La Constitución de 1978 cumple 41 años cuando recién se inicia la Legislatura, plagada de incertidumbres, con un Gobierno en funciones -una mujer para dos carteras, Asuntos Exteriores y Defensa, casi nada-, con decisiones de instancias judiciales europeas que acentúan las dudas sobre el porvenir inmediato en el contencioso catalán, con intrincadas negociaciones políticas en busca de la gobernabilidad y de la estabilidad, con reformas del modelo de convivencia pendientes, con presupuestos públicos de casi todas las administraciones públicas en el aire y con demandas sociales de envergadura, empezando por la actualización de las pensiones.
El aniversario, por tanto, tiene muchos signos de interrogación sobre la imaginaria tarta de celebración. Ya las había el año pasado y pareciera que han puesto más ahora para hacer fruncir el ceño, incluso a los más motivados o a los que se inmutan pese a todos los imponderables. Esta sensación de crisis permanente, en la que no se vislumbran las alternativas, es territorio abonado para los escépticos y los que apenas necesitan unas dosis para sugerir un nuevo proceso constituyente. Una Carta Magna concebida en 1978 seguro que contiene a estas alturas aspectos (y hasta preceptos) ya desbordados. Pero, tal como están las cosas actualmente, quién pone el cascabel a un proceso complejo intrincado cuyo marco de integración territorial origina ahora mismo el más serio de los desencuentros por no hablar de grave discordia.
El magistrado del Tribunal Supremo, Nicolás Maurandi Guillén, ofrece en uno de sus trabajos periodísticos una doble interpretación de lo que representa el problema de la aspiración independentista que tanto desasoiego despierta. Por un lado, se remite al concepto de nación dimanante de la Revolución Francesa, que considera aquella como “instrumento de democracia, que es sinónimo de colectividad igualitaria, solidaria, universalista y no excluyente, en el que dicho vocablo designa a la totalidad de los miembros de esa colectividad como titulares únicos de la soberanía que configura el Estado”. Un segundo concepto identititario de nación, según su parecer, “está asentado sobre la autoconvicción de un grupo de poseer unos rasgos históricos y culturales singulares y encarnar, por ello, una colectividad diferenciada que merece un tratamiento específico de esa identidad”. El citado magistrado entiende que la vigente Consitución acoge, en distintos preceptos, el primero de los dos conceptos anteriores, “pues la nación se identifica con la totalidad del pueblo español, titular único de la soberanía política que fundamenta el Estado”, lo que pone de relieve el objetivo de los padres de la Constitución: “Agrupar en un proyecto común de vida solidaria a todos los territorios de España”, según palabras de Maurandi. Pero ello no impide que se aborde un texto perfectible. La Carta Magna reconoce que su reforma forma parte de su esencia jurídica. Pero eso exige talante, una visión generosa y una altura de miras política, si nos apuran, muy superior a la del proceso de la Transición política de la segunda mitad de la década de los 70 del pasado siglo.

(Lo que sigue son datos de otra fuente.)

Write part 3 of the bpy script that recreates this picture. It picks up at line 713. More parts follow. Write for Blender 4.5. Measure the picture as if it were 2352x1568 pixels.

No se dan las circunstancias. O los políticos de ahora no tienen ni la ecuanimidad ni la generosidad de los de entonces. Ni la visión de futuro. Así las cosas, con los niveles de exigencia y radicalidad que se registran, será difícil emprender un proceso de revisión o reforma. Hablan de diálogo y más diálogo y todavía no han confeccionado un orden del día. Agradezcamos, en cualquier caso, haber encendido 41 velas.